Na sua opinião, quais são as marcas que estão a liderar na criação de relógios femininos inovadores atualmente?
O que me agrada é o facto de haver inovação em todas os segmentos de preços. A Bulova sempre foi pioneira na criação de opções femininas inovadoras. A Rado está a fazer um excelente trabalho com caixas de cerâmica coloridas e fáceis de usar. A Hermès tem algumas propostas realmente artísticas e complicações poéticas inesperadas. A Bulgari está a fazer coisas maravilhosas com a miniaturização de movimentos, bem como a criar caixas e braceletes incríveis.
A nível pessoal
Considera-se uma colecionadora de relógios?

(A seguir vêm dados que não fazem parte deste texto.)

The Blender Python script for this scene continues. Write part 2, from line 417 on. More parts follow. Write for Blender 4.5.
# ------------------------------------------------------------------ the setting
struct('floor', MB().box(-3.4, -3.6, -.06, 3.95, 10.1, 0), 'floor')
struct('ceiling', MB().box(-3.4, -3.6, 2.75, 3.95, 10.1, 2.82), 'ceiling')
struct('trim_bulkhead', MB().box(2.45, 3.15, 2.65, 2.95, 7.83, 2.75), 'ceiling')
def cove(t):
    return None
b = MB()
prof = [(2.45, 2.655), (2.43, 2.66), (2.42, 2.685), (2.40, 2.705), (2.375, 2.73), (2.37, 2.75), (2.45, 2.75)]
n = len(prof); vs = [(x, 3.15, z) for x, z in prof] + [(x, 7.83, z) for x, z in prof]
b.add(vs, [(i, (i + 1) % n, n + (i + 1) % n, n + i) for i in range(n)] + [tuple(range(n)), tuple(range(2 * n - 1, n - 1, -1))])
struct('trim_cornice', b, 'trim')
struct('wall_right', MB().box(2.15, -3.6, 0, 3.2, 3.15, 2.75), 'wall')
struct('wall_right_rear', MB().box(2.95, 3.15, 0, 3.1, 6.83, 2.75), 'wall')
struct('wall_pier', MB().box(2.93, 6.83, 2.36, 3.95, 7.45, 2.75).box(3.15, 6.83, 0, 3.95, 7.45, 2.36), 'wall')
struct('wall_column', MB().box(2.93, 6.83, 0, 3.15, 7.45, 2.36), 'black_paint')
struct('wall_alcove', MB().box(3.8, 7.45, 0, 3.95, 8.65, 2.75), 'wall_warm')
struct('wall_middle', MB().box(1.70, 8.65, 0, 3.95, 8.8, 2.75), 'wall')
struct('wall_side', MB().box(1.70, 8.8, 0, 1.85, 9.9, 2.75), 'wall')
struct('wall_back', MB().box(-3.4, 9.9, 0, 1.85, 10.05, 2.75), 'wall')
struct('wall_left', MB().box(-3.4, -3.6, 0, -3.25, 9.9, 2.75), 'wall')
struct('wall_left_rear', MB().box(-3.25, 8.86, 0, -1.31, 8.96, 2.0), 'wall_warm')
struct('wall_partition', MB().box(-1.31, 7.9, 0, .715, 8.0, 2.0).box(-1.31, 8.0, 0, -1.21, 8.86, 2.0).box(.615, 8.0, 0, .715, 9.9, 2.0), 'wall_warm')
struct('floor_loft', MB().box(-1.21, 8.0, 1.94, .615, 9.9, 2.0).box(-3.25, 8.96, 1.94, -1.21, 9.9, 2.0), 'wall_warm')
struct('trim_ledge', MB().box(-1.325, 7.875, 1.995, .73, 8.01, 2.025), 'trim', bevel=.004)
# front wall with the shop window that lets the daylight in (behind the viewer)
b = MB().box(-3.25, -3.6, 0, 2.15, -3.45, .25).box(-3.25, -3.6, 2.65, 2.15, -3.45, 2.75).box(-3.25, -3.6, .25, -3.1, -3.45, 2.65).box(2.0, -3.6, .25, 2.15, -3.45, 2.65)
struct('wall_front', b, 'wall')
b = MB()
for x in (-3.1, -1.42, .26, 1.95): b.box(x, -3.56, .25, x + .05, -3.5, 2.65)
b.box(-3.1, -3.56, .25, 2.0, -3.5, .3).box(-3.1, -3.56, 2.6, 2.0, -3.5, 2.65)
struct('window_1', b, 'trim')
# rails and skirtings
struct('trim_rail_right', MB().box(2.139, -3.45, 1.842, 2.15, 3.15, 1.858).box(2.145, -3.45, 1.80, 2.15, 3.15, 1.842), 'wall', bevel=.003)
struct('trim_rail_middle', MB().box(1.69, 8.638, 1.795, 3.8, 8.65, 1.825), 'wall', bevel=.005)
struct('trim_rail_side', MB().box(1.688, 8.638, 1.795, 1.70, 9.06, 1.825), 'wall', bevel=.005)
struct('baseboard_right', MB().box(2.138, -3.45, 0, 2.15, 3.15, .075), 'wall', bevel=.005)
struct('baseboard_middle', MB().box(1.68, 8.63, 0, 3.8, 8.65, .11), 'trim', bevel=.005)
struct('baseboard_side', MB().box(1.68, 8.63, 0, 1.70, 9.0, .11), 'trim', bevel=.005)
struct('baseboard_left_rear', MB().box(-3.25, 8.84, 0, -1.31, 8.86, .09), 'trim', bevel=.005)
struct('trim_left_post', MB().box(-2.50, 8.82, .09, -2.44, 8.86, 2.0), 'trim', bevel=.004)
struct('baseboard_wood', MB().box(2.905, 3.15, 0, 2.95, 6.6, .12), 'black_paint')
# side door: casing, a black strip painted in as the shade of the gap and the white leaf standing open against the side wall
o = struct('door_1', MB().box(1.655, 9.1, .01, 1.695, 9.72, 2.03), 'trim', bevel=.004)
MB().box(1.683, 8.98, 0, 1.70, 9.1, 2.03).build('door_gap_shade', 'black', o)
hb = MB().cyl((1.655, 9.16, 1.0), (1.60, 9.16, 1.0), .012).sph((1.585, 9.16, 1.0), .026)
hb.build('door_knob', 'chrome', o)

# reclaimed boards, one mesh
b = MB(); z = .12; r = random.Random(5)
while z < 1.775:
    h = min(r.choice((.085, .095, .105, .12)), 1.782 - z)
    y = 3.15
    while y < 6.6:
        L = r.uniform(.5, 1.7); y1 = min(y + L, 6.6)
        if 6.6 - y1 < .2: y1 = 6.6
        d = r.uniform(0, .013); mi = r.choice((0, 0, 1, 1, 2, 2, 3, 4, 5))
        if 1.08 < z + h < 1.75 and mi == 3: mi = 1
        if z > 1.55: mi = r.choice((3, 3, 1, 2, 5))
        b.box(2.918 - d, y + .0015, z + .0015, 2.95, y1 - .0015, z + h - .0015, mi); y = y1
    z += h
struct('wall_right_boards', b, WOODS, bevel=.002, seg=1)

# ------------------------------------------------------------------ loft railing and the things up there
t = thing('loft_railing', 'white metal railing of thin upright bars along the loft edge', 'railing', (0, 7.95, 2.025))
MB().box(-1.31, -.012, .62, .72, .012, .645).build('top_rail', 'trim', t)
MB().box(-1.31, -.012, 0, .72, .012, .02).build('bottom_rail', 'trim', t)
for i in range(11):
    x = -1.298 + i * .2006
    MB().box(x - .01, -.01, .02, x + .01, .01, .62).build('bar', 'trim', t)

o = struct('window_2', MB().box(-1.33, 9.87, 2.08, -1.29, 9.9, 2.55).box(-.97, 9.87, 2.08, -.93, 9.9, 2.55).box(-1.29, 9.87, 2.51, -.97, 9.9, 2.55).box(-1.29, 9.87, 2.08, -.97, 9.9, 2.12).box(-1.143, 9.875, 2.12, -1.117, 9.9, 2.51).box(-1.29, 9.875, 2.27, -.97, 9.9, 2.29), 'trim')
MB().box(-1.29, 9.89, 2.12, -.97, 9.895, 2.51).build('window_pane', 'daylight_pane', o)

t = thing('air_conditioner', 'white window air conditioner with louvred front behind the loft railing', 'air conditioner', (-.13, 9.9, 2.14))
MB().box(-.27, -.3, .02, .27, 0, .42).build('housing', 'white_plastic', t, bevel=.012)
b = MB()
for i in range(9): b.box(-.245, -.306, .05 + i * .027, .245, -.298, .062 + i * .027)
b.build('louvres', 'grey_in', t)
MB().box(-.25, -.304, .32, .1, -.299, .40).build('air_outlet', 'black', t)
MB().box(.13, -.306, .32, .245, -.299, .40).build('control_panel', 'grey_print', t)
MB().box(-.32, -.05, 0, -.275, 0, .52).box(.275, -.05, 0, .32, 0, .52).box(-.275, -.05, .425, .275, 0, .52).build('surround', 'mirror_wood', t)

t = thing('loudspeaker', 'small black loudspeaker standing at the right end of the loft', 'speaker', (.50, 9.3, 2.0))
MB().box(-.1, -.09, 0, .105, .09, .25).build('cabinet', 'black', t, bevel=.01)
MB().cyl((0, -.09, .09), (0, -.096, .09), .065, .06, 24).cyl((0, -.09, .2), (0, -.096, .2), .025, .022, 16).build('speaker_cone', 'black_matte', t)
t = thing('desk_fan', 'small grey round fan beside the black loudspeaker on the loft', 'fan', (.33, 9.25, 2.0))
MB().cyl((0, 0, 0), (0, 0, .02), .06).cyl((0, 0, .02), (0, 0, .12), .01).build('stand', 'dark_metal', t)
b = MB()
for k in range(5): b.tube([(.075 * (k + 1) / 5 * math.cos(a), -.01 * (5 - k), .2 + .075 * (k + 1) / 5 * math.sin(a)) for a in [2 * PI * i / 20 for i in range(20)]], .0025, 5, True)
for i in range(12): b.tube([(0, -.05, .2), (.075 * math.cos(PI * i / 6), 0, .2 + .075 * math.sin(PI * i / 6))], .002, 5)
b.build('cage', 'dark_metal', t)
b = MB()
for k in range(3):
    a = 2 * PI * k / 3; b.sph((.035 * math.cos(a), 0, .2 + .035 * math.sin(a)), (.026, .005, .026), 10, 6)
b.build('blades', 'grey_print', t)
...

Embora eu tenha muitos relógios, não me considero uma colecionadora. Os estojos, os papéis e os cofres dos relógios não são importantes para mim. Adquiro peças vintage interessantes em nome da investigação, mas geralmente troco-as quando surge a minha próxima obsessão.
Qual a sua lembrança mais antiga relacionada com relógios?
O meu avô era um entusiasta de relógios. Também era mecânico. Lembro-me de ele ter alguns relógios desmontados na sua bancada de trabalho. Também tenho um relógio de apresentação do Volkswagen dele. A marca costumava dar um relógio quando se fazia 1000 km com o carro. Tenho ideia de que o meu avô recebeu o relógio em troca de ter arranjado o Carocha de alguém.

E como começou seu interesse pessoal por relógios?
Mais uma vez, tudo começou por ver o meu avô a trabalhar nos relógios.
Há algum relógio favorito de entre aqueles que são apresentados no livro?
Adoraria ter um Bulgari Serpenti ou um Jaeger-LeCoultre. Tenho um Cartier Tank que nunca vou trocar.
Que conselho daria a quem está a começar a sua própria coleção de relógios?
Diria para comprar o que puder pagar e para manter-se curioso. Aprender coisas novas ajuda a alimentar a paixão. Numa folha de cálculo, os relógios são um péssimo investimento, mas aprender a história e encontrar o seu lugar na comunidade vale cada cêntimo gasto.